For the data below, work out how many lines contain the word "scene" and supply only that number.

━━ Data section ━━

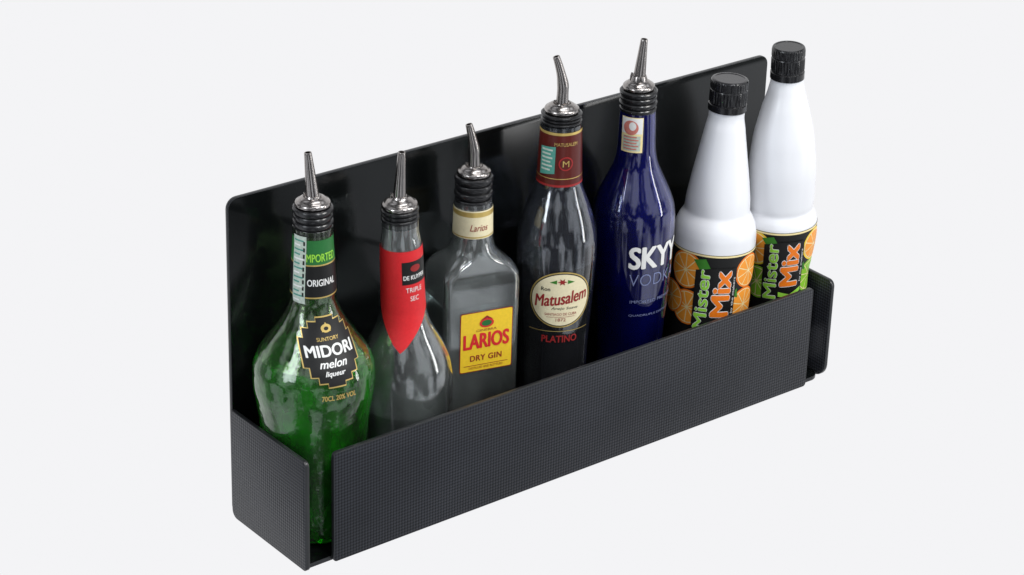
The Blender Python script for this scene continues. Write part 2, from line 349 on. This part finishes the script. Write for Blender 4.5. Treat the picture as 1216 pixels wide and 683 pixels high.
d.text('Anejo Suave',.004,-.0105,.03,.0042,I_BLACK,0,shear=.2); d.text('SANTIAGO DE CUBA',0,-.0175,.036,.0032,I_DRED,0); d.text('1872',.0,-.0245,.011,.0040,I_DRED,0); d.rect(-.016,-.0212,.016,-.0208,I_DRED,0)
d.done('lettering',fl,rv.wrap(aC+.15,.193),base=.0008)
d=Decal(); d.text('PLATINO',0,0,.040,.0085,I_DRED,0,fat=.0003); d.rect(-.036,.0095,.036,.0102,I_GOLD,0)
d.done('variety_lettering',b,rv.wrap(aC+.15,.144),base=.0004)

# ================================================================= 5 vodka
b=empty('vodka_bottle',(.506,.080,.0053),'cobalt blue glass vodka bottle with white lettering and steel pourer','bottle',rot=(0,-.018,0))
rv=Rev([(0,.031),(.002,.034),(.006,.036),(.087,.0380),(.145,.0418),(.20,.0455),(.242,.0466),(.258,.0455),(.272,.0415),(.286,.0355),(.300,.0290),(.313,.0240),(.33,.0215),(.3636,.0204),(.375,.0198)])
glass_body(rv,BLUEG,b); liquid(rv,.225,BLUEL,b)
pourer(b,.3725,.3985,.0200,.0172,.4125,.4565,lean=.004)
w5=rv.wrap(aC+.62,.212)
d=Decal(); d.text('SKYY',0,0,.068,.0265,I_WHITE,0,fat=.0012,space=.98)
d.done('brand_lettering',b,w5,base=.0004)
d=Decal(); d.text('VODKA',0,0,.066,.0150,I_GREY,0,bold=-.012,space=1.05); d.text('IMPORTED PREMIUM',0,-.028,.060,.0040,I_GREY,0); d.text('QUADRUPLE DISTILLED',0,-.046,.060,.0030,I_GREY,0)
d.done('variety_lettering',b,rv.wrap(aC+.62,.184),base=.0004)
d=Decal(); d.rect(-.0125,-.020,.0125,.021,I_PALE,0); d.rect(-.0118,.002,.0118,.0202,I_WHITE,1)
d.ell(-.001,.009,.0085,.0085,I_PINK,2,24); d.ell(.001,.011,.004,.005,I_WHITE,3,14); d.rect(-.010,-.018,.010,-.0005,I_STAMP,1)
for i in range(5): d.rect(-.009,-.0165+i*.0035,.006+.002*(i%2),-.0150+i*.0035,I_PINK,2)
d.done('tax_stamp',b,rv.wrap(aC-.35,.350),base=.0007)

# ================================================================= 6,7 mixer bottles
def cap(parent,z0,z1,r):
    rings=[]; n=144
    def ring(rr,z,rib): return [((rr-(rib if i%4<2 else 0))*math.cos(2*math.pi*i/n),(rr-(rib if i%4<2 else 0))*math.sin(2*math.pi*i/n),z) for i in range(n)]
    h=z1-z0
    for f,k,rib in ((0,.92,0),(0,1.0,0),(.20,1.0,0),(.215,.95,0),(.25,.95,0),(.265,.97,.0003),(.29,.985,.0008),(.62,.985,.0008),(.65,.97,0),(.67,.955,0),(.70,.97,0),(.72,.985,.0006),(.90,.98,.0006),(.95,.965,.0),(.985,.93,0),(1.0,.88,0),(1.0,.80,0),(.985,.76,0)):
        rings.append(ring(r*k,z0+h*f,rib))
    return rings_mesh('screw_cap',rings,CAPB,parent,angle=30)
def mixer(loc,tilt,label,prof,capz,capr,ltop,lbot,az,fruit,mcol,tz):
    b=empty('mixer_bottle',loc,label,'bottle',rot=(0,tilt,0)); b['group']='white plastic mixer bottles'
    rv=Rev(prof)
    rings=[circ(rv.R(z),z,80) for z in zs(rv.z0,rv.z1,.002)]
    rings_mesh('bottle_body',rings,WHITE,b,angle=60)
    cap(b,*capz,capr)
    r=rv.R(.15); W=r*2.6; zc=(ltop+lbot)/2; hh=(ltop-lbot)/2
    f=rv.wrap(az,zc)
    d=Decal(); d.rect(-W,-hh,W,hh,I_BLACK,0); d.rect(-W,hh-.0028,W,hh-.0006,I_PALE,1)
    lb=d.done('wrap_label',b,f,step=.003)
    yb=hh-.004
    d=Decal(); A,B2,C2=fruit[:3]
    F2=fruit[3] if len(fruit)>3 else fruit[:3]
    d.slice(-.036,yb-.020,.023,A,B2,C2,0,.2); d.slice(-.030,yb-.066,.022,*F2,0,.5); d.slice(-.056,yb-.060,.020,A,B2,C2,3,.9)
    d.slice(.046,yb-.020,.021,A,B2,C2,0,.7); d.slice(.042,yb-.062,.022,*F2,0,.1)
    d.poly([(-.026,yb-.004),(-.012,yb-.001),(-.006,yb-.012),(-.018,yb-.016)],I_LEAF,6); d.poly([(.020,yb-.046),(.028,yb-.038),(.030,yb-.050)],I_LEAF,6)
    d.done('fruit_print',lb,f,base=.0005,clip=[((0,yb+.001,0),(0,1,0)),((0,-hh+.001,0),(0,-1,0))])
    d=Decal(); y0=tz
    d.poly([(-.0225,y0-.042),(-.0035,y0-.042),(-.0035,y0+.040),(-.0225,y0+.036)],I_BLACK,0)
    d.poly([(-.0035,y0-.040),(.0255,y0-.040),(.0255,y0+.040),(-.0035,y0+.040)],I_BLACK,0)
    d.text('Mix',.0085,y0+.008,.056,.0195,I_WHITE,1,rot=math.pi/2,fat=.0022)
    d.text('Mister',-.0130,y0-.000,.074,.0140,I_WHITE,1,rot=math.pi/2,fat=.0011)
    d.text('Mister',-.0130,y0-.000,.074,.0140,I_LIGHTG,3,rot=math.pi/2,fat=.0005)
    d.text('Mix',.0085,y0+.008,.056,.0195,mcol,3,rot=math.pi/2,fat=.0013)
    d.text('by the makers',.0232,y0+.006,.046,.0032,I_WHITE,2,rot=math.pi/2)
    d.poly([(-.003,y0-.028),(.010,y0-.032),(.024,y0-.024),(.024,y0-.029),(.010,y0-.038),(-.003,y0-.034)],I_LIGHTG,4)
    d.done('lettering',lb,f,base=.0015)
    return b
mixer((.612,.070,.0053),.040,'white plastic mixer bottle with orange slice label, ribbed black cap',
  [(0,.041),(.002,.0445),(.006,.046),(.07,.0470),(.127,.0480),(.186,.0485),(.200,.0480),(.210,.0462),(.218,.0430),(.2235,.0398),(.2275,.0380),(.232,.0377),(.240,.0371),(.2565,.0349),(.297,.0281),(.3275,.0230),(.3427,.0205),(.352,.0205)],
  (.349,.386),.0220,.1875,.040,aC+.0,(I_ORANGE,I_PALE,I_LORANGE),I_ORANGE,.018)
mixer((.7175,.058,.0053),-.030,'white plastic mixer bottle with orange and lime label, black cap',
  [(0,.032),(.002,.035),(.006,.036),(.125,.0370),(.150,.0405),(.180,.0440),(.196,.0444),(.204,.0425),(.209,.0402),(.213,.0385),(.220,.0392),(.254,.0398),(.292,.0368),(.335,.0280),(.360,.0210),(.372,.0188),(.378,.0188)],
  (.374,.412),.0197,.197,.050,aC+.05,(I_LEMON,I_PALE,I_LORANGE,(I_LIME,I_PALE,I_LIME)),I_ORANGE,.022)

for o in list(COL.objects):
    if o.parent is None and o.type=='EMPTY': o.location=o.location*S; o.scale=(S,S,S)

# ---------------------------------------------------------------- camera
cam=bpy.data.cameras.new('camera'); co=bpy.data.objects.new('camera',cam); COL.objects.link(co)
co.location=(-1.2592*S,-1.8787*S,1.415*S); co.rotation_euler=(1.1237,-.0278,-.6676)
cam.sensor_width=36; cam.lens=36*3024.2/1216; cam.clip_end=100; scene.camera=co

# ---------------------------------------------------------------- lights
def area(name,loc,target,sx,sy,e,col=(1,1,1)):
    l=bpy.data.lights.new(name,'AREA'); l.shape='RECTANGLE'; l.size=sx; l.size_y=sy; l.energy=e; l.color=col
    o=bpy.data.objects.new(name,l); COL.objects.link(o); o.location=loc
    o.rotation_euler=(Vector(target)-Vector(loc)).to_track_quat('-Z','Y').to_euler(); return o
T=(.3,.05,.15)
area('key_softbox',(1.0,-1.1,1.5),T,.45,.55,19,(1,.98,.95))
area('key_softbox_second',(.10,-1.3,1.7),T,.30,.55,10,(.95,.97,1))
area('side_softbox',(-1.3,-.1,.9),T,.35,.9,8,(.88,.94,1))
area('overhead_softbox',(.3,-.25,1.7),T,.9,.25,5,(1,1,1))
area('low_strip_softbox',(1.3,-1.0,.35),T,.12,.8,3,(1,1,1))

w=bpy.data.worlds.new('World'); scene.world=w; w.use_nodes=True; nt=w.node_tree; bg=nt.nodes['Background']
tc=N(nt,'ShaderNodeTexCoord'); vm=N(nt,'ShaderNodeVectorMath',operation='DOT_PRODUCT'); vm.inputs[1].default_value=(.558,.708,-.432)
mr=N(nt,'ShaderNodeMapRange'); mr.interpolation_type='SMOOTHSTEP'; mr.inputs['From Min'].default_value=-.05; mr.inputs['From Max'].default_value=.7
nz=N(nt,'ShaderNodeTexNoise'); nz.inputs['Scale'].default_value=2.6; nz.inputs['Detail'].default_value=4; nt.links.new(tc.outputs['Generated'],nz.inputs['Vector'])
cr=N(nt,'ShaderNodeValToRGB'); cr.color_ramp.elements[0].position=.47; cr.color_ramp.elements[0].color=(.05,.05,.055,1); cr.color_ramp.elements[1].position=.59; cr.color_ramp.elements[1].color=(1.0,1.05,1.12,1)
nt.links.new(nz.outputs['Fac'],cr.inputs[0])
mx=N(nt,'ShaderNodeMix',data_type='RGBA'); nt.links.new(cr.outputs[0],mx.inputs[6]); mx.inputs[7].default_value=(.904,.904,.921,1)
nt.links.new(tc.outputs['Generated'],vm.inputs[0]); nt.links.new(vm.outputs['Value'],mr.inputs[0]); nt.links.new(mr.outputs[0],mx.inputs['Factor']); nt.links.new(mx.outputs[2],bg.inputs['Color'])
bg.inputs['Strength'].default_value=1
scene.view_settings.view_transform='Standard'; scene.view_settings.look='None'; scene.view_settings.exposure=0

━━━

Result>
4